From the first line of the data down to and including the line with "tube([(pt + d_", copy everything exactly, leaving out pictures.

COLLECTED DATA →
⟨

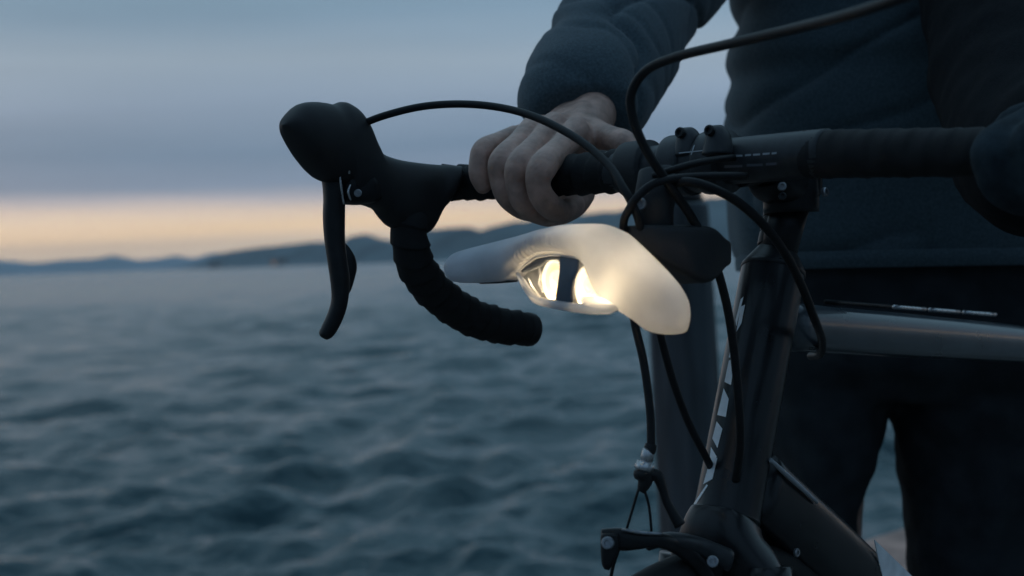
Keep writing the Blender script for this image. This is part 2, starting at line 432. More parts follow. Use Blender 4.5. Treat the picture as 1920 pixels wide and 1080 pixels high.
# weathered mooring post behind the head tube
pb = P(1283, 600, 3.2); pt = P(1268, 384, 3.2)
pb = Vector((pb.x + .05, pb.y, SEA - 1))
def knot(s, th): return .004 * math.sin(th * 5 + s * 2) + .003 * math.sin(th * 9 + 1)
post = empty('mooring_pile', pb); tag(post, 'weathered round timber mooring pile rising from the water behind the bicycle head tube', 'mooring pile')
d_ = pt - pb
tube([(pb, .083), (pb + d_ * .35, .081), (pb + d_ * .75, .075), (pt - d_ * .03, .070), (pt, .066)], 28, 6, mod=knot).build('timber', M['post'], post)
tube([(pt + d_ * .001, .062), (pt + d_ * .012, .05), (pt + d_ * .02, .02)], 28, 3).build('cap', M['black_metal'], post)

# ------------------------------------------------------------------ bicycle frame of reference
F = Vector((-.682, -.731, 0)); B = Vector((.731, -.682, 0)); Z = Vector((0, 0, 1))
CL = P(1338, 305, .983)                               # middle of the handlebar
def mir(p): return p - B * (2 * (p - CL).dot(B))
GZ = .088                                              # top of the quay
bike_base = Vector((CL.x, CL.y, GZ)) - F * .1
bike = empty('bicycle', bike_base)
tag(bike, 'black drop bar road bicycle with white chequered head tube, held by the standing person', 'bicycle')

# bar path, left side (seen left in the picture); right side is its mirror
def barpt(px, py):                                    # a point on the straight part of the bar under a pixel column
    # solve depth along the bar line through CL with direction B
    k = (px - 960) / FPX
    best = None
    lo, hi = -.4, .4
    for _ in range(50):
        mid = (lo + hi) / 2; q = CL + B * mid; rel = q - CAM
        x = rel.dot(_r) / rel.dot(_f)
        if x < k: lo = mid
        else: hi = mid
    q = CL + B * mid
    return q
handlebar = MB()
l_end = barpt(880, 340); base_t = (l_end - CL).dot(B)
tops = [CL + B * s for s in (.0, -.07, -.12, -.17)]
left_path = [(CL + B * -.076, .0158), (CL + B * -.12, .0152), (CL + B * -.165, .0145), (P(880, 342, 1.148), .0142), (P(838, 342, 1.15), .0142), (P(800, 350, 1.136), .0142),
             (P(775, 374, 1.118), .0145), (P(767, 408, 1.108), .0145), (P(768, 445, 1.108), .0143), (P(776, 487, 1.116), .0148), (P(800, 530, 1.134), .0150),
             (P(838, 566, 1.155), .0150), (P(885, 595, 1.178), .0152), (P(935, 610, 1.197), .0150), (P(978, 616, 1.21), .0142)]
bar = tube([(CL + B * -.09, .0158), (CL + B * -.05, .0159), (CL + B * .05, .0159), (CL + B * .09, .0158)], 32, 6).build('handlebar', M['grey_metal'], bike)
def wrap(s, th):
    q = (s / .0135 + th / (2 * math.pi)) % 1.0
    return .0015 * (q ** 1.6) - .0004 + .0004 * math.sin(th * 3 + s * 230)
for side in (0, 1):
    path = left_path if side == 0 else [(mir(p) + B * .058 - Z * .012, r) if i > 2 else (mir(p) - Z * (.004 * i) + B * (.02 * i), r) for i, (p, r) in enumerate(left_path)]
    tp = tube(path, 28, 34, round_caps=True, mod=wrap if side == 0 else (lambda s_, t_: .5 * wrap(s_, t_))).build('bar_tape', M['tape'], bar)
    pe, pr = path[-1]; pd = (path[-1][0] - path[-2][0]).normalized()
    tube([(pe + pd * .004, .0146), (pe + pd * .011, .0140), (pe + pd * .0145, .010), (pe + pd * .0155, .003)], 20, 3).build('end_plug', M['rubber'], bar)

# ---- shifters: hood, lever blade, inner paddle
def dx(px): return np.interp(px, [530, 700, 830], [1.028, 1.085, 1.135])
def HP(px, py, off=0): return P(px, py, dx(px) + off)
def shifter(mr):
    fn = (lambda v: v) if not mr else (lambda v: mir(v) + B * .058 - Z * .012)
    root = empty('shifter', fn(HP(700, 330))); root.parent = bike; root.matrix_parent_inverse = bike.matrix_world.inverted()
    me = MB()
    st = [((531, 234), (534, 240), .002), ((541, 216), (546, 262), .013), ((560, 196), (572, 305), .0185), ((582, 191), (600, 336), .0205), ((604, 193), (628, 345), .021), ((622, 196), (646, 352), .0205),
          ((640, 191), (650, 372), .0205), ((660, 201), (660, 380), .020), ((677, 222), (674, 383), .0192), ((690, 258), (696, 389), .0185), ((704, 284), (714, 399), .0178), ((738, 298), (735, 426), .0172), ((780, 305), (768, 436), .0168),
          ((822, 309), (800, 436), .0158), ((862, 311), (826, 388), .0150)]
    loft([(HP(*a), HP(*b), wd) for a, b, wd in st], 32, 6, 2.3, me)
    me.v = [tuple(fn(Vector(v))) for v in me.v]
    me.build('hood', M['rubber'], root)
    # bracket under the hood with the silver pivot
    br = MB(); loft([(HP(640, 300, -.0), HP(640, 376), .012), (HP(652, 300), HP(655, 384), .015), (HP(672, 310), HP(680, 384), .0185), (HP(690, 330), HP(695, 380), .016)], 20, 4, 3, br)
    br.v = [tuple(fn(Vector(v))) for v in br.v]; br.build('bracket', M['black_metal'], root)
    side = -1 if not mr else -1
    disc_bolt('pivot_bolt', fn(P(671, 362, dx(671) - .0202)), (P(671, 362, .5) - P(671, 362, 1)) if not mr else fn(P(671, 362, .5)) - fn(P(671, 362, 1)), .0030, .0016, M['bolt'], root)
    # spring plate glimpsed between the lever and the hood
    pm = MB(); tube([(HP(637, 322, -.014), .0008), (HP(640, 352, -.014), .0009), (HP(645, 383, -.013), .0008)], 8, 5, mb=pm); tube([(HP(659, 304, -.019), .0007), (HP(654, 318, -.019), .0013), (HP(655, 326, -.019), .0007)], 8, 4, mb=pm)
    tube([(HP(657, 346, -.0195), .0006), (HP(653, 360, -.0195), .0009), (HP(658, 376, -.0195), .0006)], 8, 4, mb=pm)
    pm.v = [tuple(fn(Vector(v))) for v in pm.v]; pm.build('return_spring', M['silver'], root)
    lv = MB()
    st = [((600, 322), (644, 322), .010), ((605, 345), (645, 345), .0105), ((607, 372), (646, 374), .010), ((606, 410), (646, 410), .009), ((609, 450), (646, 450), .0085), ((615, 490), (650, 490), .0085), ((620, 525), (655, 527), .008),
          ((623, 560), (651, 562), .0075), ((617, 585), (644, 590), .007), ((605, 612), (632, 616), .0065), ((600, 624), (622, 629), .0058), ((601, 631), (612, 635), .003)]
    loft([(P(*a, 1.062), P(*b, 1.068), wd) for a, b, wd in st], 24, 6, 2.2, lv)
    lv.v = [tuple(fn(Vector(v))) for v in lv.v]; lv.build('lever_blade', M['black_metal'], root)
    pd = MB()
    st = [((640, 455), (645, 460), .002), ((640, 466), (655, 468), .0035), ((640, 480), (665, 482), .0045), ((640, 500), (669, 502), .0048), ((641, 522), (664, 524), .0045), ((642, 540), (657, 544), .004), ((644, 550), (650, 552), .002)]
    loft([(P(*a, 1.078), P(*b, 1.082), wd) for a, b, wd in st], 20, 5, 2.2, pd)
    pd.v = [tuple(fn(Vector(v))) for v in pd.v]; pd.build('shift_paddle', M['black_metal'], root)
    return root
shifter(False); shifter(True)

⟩

WRITTEN RESPONSE →
Keep writing the Blender script for this image. This is part 2, starting at line 432. More parts follow. Use Blender 4.5. Treat the picture as 1920 pixels wide and 1080 pixels high.
# weathered mooring post behind the head tube
pb = P(1283, 600, 3.2); pt = P(1268, 384, 3.2)
pb = Vector((pb.x + .05, pb.y, SEA - 1))
def knot(s, th): return .004 * math.sin(th * 5 + s * 2) + .003 * math.sin(th * 9 + 1)
post = empty('mooring_pile', pb); tag(post, 'weathered round timber mooring pile rising from the water behind the bicycle head tube', 'mooring pile')
d_ = pt - pb
tube([(pb, .083), (pb + d_ * .35, .081), (pb + d_ * .75, .075), (pt - d_ * .03, .070), (pt, .066)], 28, 6, mod=knot).build('timber', M['post'], post)
tube([(pt + d_ * .001, .062), (pt + d_ * .012, .05), (pt + d_ * .02, .02)], 28, 3).build('cap', M['black_metal'], post)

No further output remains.